DIRECTIVE: Extract, word for word, every line from the one containing "Generate a Blender" through the one containing "col = S.collection", with both end lines kept.

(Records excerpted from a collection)

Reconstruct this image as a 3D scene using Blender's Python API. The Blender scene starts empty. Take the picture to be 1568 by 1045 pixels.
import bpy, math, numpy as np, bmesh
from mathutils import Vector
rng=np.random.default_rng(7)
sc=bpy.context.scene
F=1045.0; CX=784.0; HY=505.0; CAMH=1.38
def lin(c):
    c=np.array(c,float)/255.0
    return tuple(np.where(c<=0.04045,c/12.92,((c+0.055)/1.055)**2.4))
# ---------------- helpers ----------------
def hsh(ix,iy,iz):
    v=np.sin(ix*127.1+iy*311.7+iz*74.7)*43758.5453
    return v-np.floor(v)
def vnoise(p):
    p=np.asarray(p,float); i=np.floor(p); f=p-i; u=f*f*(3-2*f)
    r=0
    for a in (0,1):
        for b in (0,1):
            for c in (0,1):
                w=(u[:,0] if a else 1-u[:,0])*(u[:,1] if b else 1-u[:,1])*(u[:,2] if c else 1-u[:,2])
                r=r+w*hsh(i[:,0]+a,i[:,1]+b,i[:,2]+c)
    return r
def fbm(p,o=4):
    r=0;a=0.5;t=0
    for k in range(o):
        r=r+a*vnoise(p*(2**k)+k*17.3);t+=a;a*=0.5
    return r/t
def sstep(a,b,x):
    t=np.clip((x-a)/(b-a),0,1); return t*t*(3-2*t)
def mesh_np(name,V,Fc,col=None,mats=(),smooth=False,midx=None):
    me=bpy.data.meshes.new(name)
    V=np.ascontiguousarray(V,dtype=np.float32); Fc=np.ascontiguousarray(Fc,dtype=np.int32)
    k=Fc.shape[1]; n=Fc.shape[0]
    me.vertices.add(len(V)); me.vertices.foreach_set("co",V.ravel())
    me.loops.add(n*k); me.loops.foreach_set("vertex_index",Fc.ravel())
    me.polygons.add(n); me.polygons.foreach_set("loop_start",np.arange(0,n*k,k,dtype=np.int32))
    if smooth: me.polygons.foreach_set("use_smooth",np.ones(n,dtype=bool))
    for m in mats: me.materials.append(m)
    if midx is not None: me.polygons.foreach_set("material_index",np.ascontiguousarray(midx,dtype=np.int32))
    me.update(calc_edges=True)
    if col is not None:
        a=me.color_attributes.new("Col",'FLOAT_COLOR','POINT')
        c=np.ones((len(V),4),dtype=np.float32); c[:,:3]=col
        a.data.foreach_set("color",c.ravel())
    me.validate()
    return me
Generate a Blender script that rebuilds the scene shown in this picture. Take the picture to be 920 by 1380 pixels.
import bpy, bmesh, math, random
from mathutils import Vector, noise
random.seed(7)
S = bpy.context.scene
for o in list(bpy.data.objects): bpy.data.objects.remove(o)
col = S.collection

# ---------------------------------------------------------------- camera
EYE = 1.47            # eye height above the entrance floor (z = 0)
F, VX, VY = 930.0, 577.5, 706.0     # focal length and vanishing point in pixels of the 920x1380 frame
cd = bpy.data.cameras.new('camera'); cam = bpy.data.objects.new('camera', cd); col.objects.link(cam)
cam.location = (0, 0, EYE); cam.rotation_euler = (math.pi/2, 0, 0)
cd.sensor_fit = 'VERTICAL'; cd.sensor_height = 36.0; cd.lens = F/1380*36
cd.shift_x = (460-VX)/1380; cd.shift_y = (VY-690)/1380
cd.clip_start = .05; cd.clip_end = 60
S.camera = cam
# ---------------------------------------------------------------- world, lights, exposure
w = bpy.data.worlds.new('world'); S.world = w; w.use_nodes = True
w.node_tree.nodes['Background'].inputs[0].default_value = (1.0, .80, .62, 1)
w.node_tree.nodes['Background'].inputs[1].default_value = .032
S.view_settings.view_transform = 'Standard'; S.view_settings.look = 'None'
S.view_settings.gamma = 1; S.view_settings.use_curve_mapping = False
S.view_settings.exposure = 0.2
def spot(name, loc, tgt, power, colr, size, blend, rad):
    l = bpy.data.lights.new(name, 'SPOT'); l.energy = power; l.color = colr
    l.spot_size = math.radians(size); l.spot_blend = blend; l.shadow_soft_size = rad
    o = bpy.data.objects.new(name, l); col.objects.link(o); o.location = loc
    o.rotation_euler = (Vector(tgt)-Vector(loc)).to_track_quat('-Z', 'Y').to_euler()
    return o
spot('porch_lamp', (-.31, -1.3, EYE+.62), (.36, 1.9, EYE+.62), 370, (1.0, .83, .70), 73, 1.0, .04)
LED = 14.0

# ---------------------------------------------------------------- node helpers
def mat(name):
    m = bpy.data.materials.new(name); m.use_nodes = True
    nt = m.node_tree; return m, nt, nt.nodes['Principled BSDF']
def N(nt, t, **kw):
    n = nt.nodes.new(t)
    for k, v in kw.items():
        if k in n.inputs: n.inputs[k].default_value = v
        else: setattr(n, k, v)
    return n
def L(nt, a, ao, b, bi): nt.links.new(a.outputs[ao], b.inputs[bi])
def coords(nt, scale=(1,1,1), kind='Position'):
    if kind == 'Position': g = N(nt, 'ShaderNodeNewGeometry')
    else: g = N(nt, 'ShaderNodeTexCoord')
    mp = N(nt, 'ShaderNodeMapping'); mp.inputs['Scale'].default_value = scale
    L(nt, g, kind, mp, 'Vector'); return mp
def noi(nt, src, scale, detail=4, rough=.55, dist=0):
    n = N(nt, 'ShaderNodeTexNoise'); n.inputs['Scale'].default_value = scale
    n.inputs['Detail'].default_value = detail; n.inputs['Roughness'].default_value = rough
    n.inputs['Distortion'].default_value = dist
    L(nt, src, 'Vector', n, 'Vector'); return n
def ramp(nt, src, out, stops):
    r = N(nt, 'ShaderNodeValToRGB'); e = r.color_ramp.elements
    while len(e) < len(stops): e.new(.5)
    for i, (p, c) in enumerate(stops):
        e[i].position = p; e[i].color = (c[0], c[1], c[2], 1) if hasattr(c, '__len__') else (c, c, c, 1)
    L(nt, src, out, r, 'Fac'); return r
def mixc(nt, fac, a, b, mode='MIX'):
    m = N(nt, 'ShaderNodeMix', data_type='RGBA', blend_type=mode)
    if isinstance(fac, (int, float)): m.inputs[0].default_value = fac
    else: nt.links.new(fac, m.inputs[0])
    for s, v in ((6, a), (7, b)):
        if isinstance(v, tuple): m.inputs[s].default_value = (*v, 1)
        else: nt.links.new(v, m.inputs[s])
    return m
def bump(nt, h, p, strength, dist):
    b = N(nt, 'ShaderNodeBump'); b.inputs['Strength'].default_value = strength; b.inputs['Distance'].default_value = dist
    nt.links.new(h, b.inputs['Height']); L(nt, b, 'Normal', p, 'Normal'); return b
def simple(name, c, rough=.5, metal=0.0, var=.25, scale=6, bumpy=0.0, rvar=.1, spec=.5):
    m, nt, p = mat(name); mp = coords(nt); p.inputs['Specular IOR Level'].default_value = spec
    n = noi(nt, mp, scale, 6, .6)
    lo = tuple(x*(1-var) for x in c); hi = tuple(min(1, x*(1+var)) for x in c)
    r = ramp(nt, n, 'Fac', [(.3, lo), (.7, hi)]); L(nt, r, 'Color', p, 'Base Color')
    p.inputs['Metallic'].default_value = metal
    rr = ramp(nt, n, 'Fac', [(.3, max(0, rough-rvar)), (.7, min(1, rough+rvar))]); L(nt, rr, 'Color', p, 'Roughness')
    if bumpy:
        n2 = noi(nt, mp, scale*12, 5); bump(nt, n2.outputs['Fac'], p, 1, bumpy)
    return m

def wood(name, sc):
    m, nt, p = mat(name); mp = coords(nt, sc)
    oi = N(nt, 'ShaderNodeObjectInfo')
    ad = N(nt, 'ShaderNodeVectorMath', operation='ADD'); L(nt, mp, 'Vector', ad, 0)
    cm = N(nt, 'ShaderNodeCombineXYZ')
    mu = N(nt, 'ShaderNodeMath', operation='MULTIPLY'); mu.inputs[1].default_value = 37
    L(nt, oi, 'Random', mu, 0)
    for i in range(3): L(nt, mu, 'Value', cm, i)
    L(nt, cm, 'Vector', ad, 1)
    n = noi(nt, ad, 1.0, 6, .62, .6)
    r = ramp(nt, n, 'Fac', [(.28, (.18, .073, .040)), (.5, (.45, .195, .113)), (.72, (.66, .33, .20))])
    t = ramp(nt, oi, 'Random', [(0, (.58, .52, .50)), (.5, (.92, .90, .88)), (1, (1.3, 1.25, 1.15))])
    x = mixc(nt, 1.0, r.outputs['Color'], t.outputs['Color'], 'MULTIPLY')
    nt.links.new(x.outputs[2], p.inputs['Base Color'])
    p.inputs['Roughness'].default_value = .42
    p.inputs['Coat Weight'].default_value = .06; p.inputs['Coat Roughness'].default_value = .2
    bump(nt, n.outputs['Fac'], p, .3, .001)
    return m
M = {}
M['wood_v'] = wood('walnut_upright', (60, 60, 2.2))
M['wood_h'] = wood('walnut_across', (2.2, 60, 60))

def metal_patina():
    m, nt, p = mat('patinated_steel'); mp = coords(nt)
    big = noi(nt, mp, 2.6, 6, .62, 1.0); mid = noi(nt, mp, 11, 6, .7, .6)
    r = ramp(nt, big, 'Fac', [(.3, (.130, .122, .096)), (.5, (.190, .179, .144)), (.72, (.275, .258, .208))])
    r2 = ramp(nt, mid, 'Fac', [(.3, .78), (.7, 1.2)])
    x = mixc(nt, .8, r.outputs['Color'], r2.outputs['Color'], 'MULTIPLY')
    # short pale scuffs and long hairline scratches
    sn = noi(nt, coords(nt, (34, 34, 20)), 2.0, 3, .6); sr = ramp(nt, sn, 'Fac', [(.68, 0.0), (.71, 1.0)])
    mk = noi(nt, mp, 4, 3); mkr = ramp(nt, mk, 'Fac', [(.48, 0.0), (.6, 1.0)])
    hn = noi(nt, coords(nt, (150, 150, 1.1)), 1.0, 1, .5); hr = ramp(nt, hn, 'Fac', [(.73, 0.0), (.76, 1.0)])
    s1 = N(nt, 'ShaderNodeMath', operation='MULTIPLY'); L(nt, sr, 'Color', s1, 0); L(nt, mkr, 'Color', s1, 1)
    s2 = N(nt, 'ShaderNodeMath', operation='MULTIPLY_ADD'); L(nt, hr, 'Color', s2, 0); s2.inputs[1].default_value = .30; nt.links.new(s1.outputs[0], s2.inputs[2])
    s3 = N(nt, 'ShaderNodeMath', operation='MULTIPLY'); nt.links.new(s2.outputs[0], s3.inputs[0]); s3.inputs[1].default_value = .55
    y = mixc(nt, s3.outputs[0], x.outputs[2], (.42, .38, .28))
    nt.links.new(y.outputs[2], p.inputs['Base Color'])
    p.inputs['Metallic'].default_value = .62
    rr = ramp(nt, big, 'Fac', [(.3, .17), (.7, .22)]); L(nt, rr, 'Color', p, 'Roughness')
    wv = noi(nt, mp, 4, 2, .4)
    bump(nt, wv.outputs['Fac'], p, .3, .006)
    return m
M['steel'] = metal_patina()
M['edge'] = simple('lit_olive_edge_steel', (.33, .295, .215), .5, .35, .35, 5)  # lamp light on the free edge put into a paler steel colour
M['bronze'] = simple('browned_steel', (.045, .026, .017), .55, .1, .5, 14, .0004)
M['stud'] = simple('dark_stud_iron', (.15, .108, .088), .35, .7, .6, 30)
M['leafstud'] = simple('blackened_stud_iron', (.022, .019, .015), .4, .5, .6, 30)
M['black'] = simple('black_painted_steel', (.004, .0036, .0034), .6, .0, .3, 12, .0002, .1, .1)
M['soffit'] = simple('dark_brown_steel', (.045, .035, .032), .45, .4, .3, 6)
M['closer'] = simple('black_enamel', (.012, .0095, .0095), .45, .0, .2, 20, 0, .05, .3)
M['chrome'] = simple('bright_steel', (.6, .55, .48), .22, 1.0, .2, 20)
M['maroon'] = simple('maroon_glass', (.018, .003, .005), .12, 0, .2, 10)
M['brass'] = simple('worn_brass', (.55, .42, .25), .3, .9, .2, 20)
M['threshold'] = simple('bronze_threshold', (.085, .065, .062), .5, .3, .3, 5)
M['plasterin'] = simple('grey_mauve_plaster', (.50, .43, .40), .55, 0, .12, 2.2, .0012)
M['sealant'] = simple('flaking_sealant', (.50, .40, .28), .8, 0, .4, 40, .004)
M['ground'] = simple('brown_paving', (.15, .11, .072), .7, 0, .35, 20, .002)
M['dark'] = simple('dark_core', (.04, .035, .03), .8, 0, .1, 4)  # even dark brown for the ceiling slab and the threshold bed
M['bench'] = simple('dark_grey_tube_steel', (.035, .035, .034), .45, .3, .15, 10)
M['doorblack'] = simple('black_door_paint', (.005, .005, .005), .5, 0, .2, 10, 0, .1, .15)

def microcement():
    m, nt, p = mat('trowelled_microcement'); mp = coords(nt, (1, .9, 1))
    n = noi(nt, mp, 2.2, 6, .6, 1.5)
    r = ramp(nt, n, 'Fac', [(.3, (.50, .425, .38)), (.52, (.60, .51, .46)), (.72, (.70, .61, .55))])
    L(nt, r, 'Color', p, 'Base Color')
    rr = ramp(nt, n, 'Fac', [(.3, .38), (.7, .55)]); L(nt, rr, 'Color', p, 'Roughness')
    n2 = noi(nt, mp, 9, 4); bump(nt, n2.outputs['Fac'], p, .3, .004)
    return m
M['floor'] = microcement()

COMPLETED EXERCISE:
Generate a Blender script that rebuilds the scene shown in this picture. Take the picture to be 920 by 1380 pixels.
import bpy, bmesh, math, random
from mathutils import Vector, noise
random.seed(7)
S = bpy.context.scene
for o in list(bpy.data.objects): bpy.data.objects.remove(o)
col = S.collection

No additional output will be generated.